The story of Benzion Peresecki - who later became Ben Peres - is told in extraordinary detail, thanks largely to the serial number on his prisoner jacket and careful records he kept and that his family found after he died. A woman by the name of Jillian Eisman was rummaging through a packed closet during a Long Island tag sale when she immediately recognized the symbol of horror and hate: A jacket worn by a prisoner at the Nazi Dachau concentration camp during World War II.

“I knew exactly what it was, even before I saw the numbers (on the chest),” said Eisman, who purchased the jacket for $2 at the sale and donated it to the Kupferberg Holocaust Center. Curators there not only put the jacket on display but also unearthed the story of the person who wore it: Ben Peres, a teenager forced to make munitions for the German war effort, spent four years in a DP camp and then came to America, never telling his children much about Dachau or that he kept the jacket.

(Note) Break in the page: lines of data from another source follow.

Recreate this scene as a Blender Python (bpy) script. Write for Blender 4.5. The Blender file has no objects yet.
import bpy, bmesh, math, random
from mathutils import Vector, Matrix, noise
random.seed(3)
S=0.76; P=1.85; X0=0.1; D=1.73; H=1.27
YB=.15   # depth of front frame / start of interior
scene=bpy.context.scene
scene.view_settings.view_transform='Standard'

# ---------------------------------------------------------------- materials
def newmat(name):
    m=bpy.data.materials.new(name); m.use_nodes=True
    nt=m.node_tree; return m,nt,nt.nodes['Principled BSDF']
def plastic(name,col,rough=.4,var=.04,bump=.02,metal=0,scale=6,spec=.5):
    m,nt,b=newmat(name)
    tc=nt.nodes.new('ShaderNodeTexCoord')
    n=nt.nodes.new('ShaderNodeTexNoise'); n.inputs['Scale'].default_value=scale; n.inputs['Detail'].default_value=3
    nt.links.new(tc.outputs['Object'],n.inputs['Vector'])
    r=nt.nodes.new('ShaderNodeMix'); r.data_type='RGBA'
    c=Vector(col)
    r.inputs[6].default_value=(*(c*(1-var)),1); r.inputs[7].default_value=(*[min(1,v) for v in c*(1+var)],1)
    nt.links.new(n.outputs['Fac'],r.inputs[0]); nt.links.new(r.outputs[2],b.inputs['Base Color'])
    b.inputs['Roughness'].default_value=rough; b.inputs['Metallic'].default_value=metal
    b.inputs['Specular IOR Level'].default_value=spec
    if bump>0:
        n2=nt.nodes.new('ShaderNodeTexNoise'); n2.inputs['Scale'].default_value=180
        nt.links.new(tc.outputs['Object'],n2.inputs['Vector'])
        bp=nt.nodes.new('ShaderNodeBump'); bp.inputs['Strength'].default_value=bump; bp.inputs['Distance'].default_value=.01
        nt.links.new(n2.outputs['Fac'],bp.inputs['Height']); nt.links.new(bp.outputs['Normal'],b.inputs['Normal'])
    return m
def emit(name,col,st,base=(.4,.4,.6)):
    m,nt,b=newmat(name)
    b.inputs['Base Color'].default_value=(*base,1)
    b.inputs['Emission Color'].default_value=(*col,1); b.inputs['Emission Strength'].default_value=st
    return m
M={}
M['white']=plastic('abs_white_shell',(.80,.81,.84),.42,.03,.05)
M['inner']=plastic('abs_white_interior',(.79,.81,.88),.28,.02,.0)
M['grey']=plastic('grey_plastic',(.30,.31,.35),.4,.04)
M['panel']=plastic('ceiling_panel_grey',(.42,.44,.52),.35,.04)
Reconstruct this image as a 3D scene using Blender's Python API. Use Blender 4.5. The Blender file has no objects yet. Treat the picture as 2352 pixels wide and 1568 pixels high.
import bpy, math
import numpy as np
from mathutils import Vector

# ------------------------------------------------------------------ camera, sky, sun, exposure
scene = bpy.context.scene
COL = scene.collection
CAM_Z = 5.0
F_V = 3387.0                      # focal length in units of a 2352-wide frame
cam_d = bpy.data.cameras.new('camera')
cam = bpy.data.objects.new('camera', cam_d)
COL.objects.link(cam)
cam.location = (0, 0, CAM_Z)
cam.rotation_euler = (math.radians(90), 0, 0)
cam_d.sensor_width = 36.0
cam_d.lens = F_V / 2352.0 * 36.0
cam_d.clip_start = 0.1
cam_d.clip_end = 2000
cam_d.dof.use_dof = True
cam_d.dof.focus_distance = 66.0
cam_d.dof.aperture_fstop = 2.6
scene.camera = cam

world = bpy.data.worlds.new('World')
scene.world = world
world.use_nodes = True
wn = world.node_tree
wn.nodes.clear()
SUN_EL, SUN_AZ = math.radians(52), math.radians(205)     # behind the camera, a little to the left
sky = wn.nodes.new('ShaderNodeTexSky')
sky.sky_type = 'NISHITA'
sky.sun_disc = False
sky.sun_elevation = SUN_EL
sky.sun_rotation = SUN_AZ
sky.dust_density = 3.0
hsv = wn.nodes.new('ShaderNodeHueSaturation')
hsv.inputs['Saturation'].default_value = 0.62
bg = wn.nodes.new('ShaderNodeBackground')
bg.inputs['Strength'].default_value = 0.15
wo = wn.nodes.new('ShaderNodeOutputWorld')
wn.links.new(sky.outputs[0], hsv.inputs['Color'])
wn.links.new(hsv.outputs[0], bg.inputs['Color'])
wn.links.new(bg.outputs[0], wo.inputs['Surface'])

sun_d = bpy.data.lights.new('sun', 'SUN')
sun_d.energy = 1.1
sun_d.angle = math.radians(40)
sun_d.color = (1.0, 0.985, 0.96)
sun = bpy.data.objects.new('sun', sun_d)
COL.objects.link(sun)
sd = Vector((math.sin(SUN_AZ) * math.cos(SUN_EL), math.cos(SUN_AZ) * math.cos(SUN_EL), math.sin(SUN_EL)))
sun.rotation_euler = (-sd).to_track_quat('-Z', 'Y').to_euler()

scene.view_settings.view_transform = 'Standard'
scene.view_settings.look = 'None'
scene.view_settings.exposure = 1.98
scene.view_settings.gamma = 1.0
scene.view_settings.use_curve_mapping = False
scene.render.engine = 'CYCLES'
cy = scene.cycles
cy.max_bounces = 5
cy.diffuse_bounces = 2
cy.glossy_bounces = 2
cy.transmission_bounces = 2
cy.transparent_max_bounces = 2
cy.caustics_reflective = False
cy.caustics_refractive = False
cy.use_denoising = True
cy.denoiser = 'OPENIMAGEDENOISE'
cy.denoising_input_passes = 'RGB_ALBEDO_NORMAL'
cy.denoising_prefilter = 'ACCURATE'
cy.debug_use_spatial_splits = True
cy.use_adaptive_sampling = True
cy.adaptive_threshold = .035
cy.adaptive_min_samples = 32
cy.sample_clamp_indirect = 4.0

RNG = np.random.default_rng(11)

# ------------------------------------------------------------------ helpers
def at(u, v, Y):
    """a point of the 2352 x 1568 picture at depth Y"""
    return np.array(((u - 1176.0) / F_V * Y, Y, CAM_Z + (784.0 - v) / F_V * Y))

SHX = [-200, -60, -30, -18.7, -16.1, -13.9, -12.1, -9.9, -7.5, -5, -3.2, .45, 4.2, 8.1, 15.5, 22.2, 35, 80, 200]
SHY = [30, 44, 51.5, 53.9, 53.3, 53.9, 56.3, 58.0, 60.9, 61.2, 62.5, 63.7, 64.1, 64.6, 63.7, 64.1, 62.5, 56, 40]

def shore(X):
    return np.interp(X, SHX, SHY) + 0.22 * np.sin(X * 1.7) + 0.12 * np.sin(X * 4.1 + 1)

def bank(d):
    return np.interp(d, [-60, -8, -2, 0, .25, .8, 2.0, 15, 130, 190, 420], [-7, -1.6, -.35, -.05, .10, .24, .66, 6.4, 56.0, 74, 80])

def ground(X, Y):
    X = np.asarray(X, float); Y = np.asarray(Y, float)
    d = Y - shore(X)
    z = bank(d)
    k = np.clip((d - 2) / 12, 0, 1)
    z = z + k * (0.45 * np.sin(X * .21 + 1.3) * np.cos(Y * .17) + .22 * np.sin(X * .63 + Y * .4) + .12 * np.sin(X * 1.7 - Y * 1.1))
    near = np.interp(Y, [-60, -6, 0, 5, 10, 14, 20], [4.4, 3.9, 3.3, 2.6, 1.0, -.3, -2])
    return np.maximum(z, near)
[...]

In some labor camps during the winter months, inmates received a prisoner outfit made of somewhat heavier material and, if they were very lucky, a coat or sweater as well. Very few people owned an actual coat in the camps, and used a “kotz” - a woolen blanket, that was draped over their bodies for protection against the harsh elements.

One young woman, by the name of Esther Grosz, possessed such a “kotz” and wore it at all times, for fear that it might be discarded by the SS, or someone might steal it in the night. She came up with a brilliant plan. On her way to work on the night shift, she noticed a female day-shift laborer who was walking in the bitter cold without a coat. The woman heading for the day shift was without a coat because the Germans had punished her for some imagined “misdeed” by taking away her coat.

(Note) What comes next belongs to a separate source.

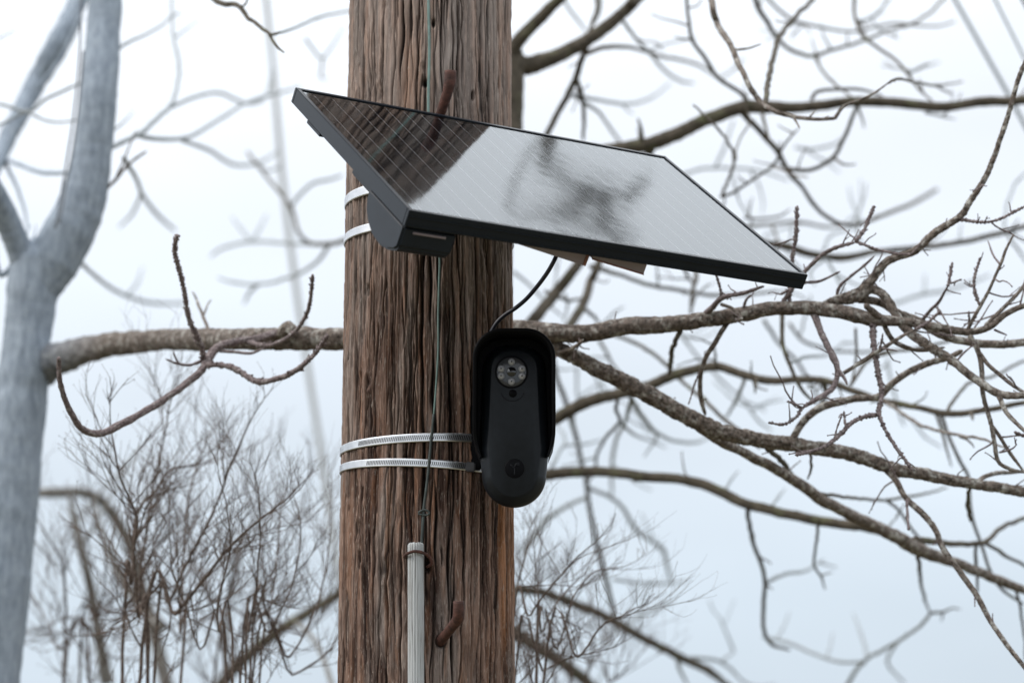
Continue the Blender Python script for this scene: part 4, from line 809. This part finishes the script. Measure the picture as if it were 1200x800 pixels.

Esther felt compassion for this woman who would be forced to work for hours without protection from the elements.

One morning, as her night-shift was walking back into camp and the day-shift was heading out, she made eye contact with the woman and without hesitation, threw her “kotz” to the woman. The woman, Rivka Weiss, was surprised at this sudden action, but also very thankful. She had been working in freezing conditions for quite some time and did not know how she would survive day after day under these conditions. Rivka wore the coat all day and when her shift ended and she was now heading back into the camp, she saw Esther walking out to begin her night-shift. Instantly, she threw the coat back to her. The next day, this “coat throwing” repeated itself and continued throughout the duration of the war. The person heading to work wore the kotz.

This coat throwing was very risky. Obviously, had they been spotted by an SS guard while the coat was being transferred, it could have spelled disaster. It would seem that the genuine kindness of both women, was their merit of protection. Furthermore, had one of them gone back to her barracks one day with a kotz, and the next day without one, too many questions would have resulted and both women might have been paying with their lives. The fact that they each wore the coat half the day resulted in no one in the sleeping quarters finding out that she had obtained the kotz, when in fact it was shared with another person intentionally. At the Labor Camp, this was not known and therefore went unnoticed.

After liberation, the two women met. Although both had the same maiden name Grosz, they were not related by blood and lived in different countries. However, Rivka was married to Ephraim Weiss, who just so happened to be Esther’s first cousin.